CFPB Staff Cuts and Case Dismissals Leave States and Consumers on Edge
The Consumer Financial Protection Bureau (CFPB) is facing a level of upheaval in 2025 that experts describe as virtually unprecedented for a federal agency. A series of staff reductions, leadership changes, and aggressive case reversals have left states, courts, and consumer advocates bracing for the fallout.
Much of the turmoil traces back to actions taken under the Trump administration, which targeted a significant portion of the bureau’s workforce for termination. As a result, day-to-day operations have slowed, and long-standing enforcement priorities have been called into question. One of the most controversial moves by the bureau so far has been the dismissal of cases and the overturning of prior settlements, actions that have alarmed consumer advocates and state regulators alike.
Case Dismissals and Settlements Reversed
According to data collected by U.S. News & World Report, the CFPB has withdrawn at least 22 pending enforcement actions against companies accused of financial misconduct in 2025 alone. In several instances, settlements that were previously agreed upon requiring businesses to compensate affected consumers have been canceled.
This level of case reversals is virtually unprecedented. Former CFPB enforcement head Eric Halperin, who resigned in February following a stop-work order from Acting Director Russell Vought, noted that the bureau had never previously terminated a settlement and had only once dropped a pending enforcement case in its 14-year history.
“Even with administrative changes, I did not expect actions of this magnitude,” Halperin said. “Undoing settlements is simply without precedent, and it undermines consumer confidence in the agency.”
An analysis co-authored by Halperin estimates that at least $360 million in consumer restitution is at risk as a result of these reversals. When combined with the value of withdrawn lawsuits, the potential financial impact on consumers could exceed $3 billion.
Responses from Consumer Advocates and Former Officials
Consumer activists warn that these dismissals signal a retreat from the CFPB’s mission to protect the public. They argue that the bureau’s rollback of enforcement could embolden companies to engage in predatory or deceptive practices with little fear of repercussions.
“Every enforcement action we undertook wasn’t just about recovering money for a consumer it was about sending a message to the market that misconduct would not be tolerated,” said Richard Cordray, the CFPB’s first director. “Rolling back these cases removes both accountability and deterrence, potentially allowing systemic issues to persist.”
Meanwhile, Biden-era officials contend that some previous enforcement actions were overly aggressive and, in some cases, unwarranted. Current CFPB leadership, including spokesperson Rachel Cauley, insists that the bureau is now focused on restoring balance and ensuring that investigations are fair and evidence-based.

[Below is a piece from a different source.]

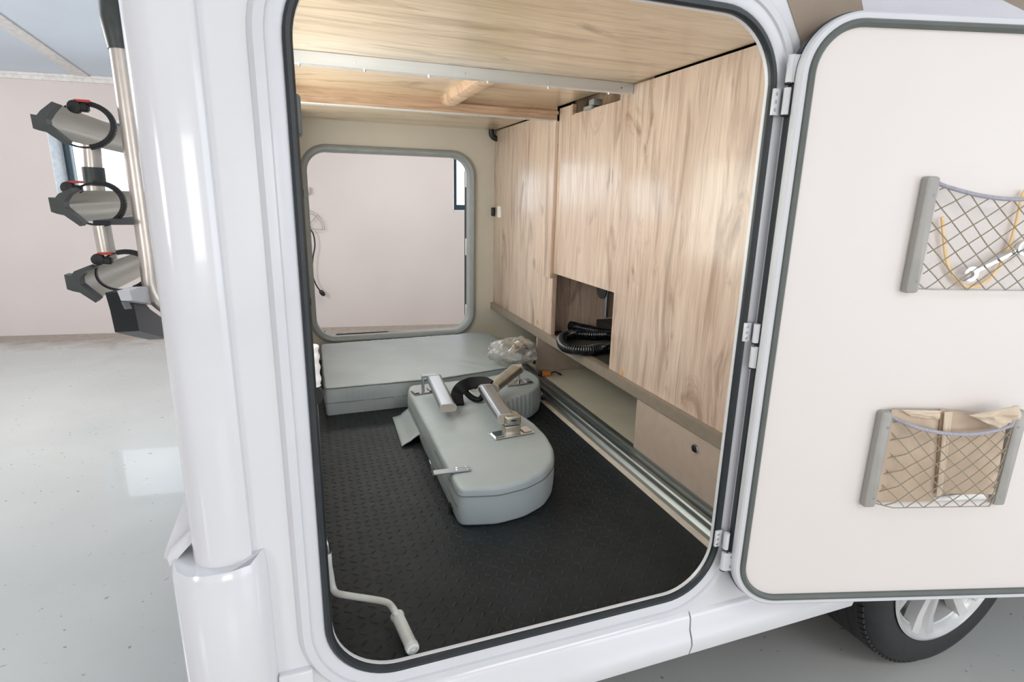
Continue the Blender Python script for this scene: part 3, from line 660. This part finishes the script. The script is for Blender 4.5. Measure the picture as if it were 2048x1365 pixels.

“The CFPB has been weaponized against legitimate businesses,” Cauley said. “We are correcting investigations and settlements that unfairly targeted companies, including instances where racial discrimination claims were made without sufficient evidence. Our goal is to protect consumers while ensuring that businesses can operate without undue interference.”
Wider Implications
Experts warn that the changes at the CFPB could have consequences beyond the immediate monetary impact. State attorneys general, who often rely on CFPB enforcement as a model for local actions, may now face additional challenges in holding businesses accountable.
“Reduced federal oversight means states have to step in, which places an added burden on state resources,” Halperin noted. “It also creates legal uncertainty for courts and businesses alike.”
Legal scholars suggest that the bureau’s retreat could reshape financial oversight in the United States. Without a strong federal regulator, some consumers may find it more difficult to resolve disputes or recover damages for predatory lending, deceptive credit practices, or other financial harms.
Consumer advocacy groups are calling on Congress to review the CFPB’s current course and ensure that the agency continues to prioritize consumer protection. Some propose bipartisan oversight measures to prevent politically motivated dismantling of enforcement programs in the future.
Looking Ahead
While the Trump-era leadership emphasizes rebalancing the bureau and cutting back on what it calls “overreach,” critics argue that the current strategy risks leaving vulnerable consumers unprotected. As states, courts, and financial watchdogs adjust to the shift, the full effects on the American public—and the financial industry remain uncertain.
“The CFPB was created to be the watchdog for consumers in financial markets,” Cordray said. “If it steps back now, the consequences could reverberate across the economy for years to come.”